Mesajı Okuyun
Old 05-02-2013, 14:21   #4
detay82

 
Varsayılan

Bence siz tanıklarınızı bildirin, duruşmada da hazır edin. Yargıtay, bu tarz katı ara kararları bazen esnetebiliyor. Örneğin tanık dinleme gidelerinin ara kararda gösterilmemesi vb.

Aşağıdaki Yargıtay kararı gibi,

2.Hukuk Dairesi
Esas: 2010/1504
Karar: 2011/1609
Karar Tarihi: 17.10.2011

 

ÖZET: Tanıkların dinlenmesi konusunda verilen ara kararların ve kesin sürenin taraflarda duraksamaya neden olmayacak açıklıkta olması gerekir. Mahkemece davacı tanıklarının dinlenmesi konusunda kesin süre verilmişse de; tanık dinleme giderlerinin miktarı ara kararında açıkça gösterilip bildirilmemiştir. Tarafın tanığını duruşmaya getirme yükümlülüğü de bulunmamaktadır. Bu nedenle, davacının bildirdiği tanıklarının duruşmaya usulünce çağrılıp, dinlenilme işlemi yapılmadan, eksik incelemeyle hüküm oluşturulması bozmayı gerektirmiştir.

(7201 S. K. m. 23, 41) (6100 S. K. m. 240) (1086 S. K. m. 253)

Dava: Taraflar aras
ındaki davanın yapılan muhakemesi sonunda mahalli mahkemece verilen ve yukarıda tarih numarası gösterilen hüküm 25.06.2010 tarihli ek karar ile esas hükümde reddedilen boşanma davası, kabul edilen kadının nafaka davası ve ziynet eşyası alacağı davasından vekalet ücreti yönünden temyiz edilmekle evrak okunup gereği görüşülüp düşünüldü.

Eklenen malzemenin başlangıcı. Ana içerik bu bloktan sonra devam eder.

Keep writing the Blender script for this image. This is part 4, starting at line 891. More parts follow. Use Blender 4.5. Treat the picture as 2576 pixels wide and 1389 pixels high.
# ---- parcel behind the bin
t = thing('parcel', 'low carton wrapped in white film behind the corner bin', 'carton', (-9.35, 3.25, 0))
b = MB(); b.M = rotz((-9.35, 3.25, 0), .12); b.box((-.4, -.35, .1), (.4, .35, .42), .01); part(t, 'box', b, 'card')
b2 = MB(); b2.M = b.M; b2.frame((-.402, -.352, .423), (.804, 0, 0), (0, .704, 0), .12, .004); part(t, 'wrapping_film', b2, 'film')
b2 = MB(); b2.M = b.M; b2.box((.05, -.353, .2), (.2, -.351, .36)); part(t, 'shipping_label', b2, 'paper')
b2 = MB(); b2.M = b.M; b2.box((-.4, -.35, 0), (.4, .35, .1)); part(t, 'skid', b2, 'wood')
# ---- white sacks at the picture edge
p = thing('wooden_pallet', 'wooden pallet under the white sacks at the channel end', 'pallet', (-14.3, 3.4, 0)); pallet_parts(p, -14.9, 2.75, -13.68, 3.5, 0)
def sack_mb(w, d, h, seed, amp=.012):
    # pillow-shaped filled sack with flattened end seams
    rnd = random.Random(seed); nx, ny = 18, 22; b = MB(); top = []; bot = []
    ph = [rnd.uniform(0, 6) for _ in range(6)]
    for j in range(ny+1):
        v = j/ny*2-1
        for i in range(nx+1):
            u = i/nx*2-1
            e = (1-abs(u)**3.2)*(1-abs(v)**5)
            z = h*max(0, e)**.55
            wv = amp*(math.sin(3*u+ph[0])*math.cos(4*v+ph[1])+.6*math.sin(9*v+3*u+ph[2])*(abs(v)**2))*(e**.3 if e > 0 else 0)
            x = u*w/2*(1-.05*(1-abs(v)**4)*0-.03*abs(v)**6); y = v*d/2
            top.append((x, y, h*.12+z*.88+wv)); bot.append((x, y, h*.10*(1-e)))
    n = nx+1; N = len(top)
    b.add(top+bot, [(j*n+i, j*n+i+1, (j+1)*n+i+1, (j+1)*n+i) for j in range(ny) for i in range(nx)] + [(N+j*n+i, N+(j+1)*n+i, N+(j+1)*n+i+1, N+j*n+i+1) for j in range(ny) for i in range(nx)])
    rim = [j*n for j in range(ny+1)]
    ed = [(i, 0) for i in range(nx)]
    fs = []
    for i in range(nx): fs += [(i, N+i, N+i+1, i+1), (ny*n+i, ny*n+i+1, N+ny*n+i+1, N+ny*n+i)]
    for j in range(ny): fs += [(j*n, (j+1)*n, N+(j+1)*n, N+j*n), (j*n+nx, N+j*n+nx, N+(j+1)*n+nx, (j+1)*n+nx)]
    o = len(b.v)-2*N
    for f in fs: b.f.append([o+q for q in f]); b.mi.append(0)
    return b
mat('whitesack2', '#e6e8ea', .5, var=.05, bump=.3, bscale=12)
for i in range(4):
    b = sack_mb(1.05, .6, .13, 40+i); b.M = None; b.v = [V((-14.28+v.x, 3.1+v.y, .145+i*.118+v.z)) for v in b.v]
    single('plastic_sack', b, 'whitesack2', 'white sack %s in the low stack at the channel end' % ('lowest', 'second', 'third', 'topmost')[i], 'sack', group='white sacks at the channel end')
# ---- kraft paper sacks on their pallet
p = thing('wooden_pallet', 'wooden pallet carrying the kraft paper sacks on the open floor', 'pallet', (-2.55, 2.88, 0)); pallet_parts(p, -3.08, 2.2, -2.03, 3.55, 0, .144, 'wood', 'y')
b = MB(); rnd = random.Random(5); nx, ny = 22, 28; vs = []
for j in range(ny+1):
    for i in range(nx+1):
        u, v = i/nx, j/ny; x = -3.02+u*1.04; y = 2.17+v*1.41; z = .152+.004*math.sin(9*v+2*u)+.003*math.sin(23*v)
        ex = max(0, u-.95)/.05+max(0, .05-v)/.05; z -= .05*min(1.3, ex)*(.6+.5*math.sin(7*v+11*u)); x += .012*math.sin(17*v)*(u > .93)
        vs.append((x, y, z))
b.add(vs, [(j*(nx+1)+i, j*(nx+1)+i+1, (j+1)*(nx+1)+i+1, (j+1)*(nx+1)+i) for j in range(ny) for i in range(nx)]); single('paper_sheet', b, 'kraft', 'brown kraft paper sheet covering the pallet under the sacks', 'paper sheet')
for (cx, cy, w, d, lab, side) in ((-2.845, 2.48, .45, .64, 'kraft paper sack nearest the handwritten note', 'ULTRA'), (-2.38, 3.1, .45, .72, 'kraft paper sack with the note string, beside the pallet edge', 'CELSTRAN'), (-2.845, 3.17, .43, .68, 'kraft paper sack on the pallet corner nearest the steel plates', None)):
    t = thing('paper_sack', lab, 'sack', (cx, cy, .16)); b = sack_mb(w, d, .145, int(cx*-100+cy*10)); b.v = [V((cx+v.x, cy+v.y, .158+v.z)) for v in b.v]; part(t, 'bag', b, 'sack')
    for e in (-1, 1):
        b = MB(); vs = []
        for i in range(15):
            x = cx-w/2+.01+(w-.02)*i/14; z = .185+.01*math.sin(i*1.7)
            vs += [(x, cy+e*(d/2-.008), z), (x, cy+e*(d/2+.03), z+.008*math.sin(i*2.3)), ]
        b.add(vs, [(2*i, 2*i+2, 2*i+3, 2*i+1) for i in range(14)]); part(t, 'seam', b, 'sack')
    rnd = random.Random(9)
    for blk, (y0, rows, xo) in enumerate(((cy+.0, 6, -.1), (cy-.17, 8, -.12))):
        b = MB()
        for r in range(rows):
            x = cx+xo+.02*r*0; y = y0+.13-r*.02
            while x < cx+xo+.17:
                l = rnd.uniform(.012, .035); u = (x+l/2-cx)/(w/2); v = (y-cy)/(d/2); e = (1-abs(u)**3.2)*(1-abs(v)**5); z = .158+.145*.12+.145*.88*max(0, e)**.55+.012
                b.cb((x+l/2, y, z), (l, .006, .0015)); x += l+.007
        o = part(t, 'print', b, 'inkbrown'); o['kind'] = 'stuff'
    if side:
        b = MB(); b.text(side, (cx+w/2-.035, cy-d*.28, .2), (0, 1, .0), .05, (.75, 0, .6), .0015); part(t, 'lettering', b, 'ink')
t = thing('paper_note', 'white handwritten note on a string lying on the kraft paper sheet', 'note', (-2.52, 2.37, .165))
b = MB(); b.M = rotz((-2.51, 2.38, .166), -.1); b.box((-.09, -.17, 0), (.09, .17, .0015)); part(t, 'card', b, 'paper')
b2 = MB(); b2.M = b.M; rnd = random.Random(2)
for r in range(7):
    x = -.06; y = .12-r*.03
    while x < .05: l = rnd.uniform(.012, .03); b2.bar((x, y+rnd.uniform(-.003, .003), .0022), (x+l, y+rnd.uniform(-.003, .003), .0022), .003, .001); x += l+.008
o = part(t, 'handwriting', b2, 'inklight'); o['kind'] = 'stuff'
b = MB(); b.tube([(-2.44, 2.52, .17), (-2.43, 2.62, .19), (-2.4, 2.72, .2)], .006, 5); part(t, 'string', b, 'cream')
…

Karar: 1- Tebligat Kanununun 41. maddesi gereğince Adli Yargı yerinde mahkemeler, mahkemelerde görevli memurları vasıtasıyla tebligat yapabilir. Ancak, tebligat mazbatasında tebliğ memurunun adı, soyadı ve imzasının gösterilmesi gerekir (Tebligat Kanunu md. 23/8). Mahkemece davanın esası hakkında verilen hükmün kalemde memur vasıtasıyla tebliğ edildiği halde, tebligatı yapan memurun kimliğinin açıklanmadığı görülmektedir. Bu nedenle, hükmün tebliği usule uygun olmadığından tebligat geçersiz ve temyizin süresinde olduğu anlaşıldığından; 25.06.2010 tarihli ek kararın bozularak kaldırılmasına karar verilmiştir.

2- Hükmün esasına yönelik temyiz itirazlarının incelenmesine gelince;

Tanıkların dinlenmesi konusunda verilen ara kararları ve kesin sürenin taraflarda duraksamaya neden olmayacak açıklıkta olması gerekir. Mahkemece davacı tanıklarının dinlenmesi konusunda kesin süre verilmişse de; tanık dinleme giderlerinin miktarı ara kararında açıkça gösterilip bildirilmemiştir. Tarafın tanığını duruşmaya getirme yükümlülüğü de bulunmamaktadır. Bu nedenle, davacının bildirdiği tanıklarının duruşmaya usulünce çağrılıp, dinlenilme işlemi yapılmadan, eksik incelemeyle hüküm oluşturulması (6100 S. HMK. md. 240 vd. HUMK. md. 253 vd) usul ve yasaya aykırı olup; bozmayı gerektirmiştir.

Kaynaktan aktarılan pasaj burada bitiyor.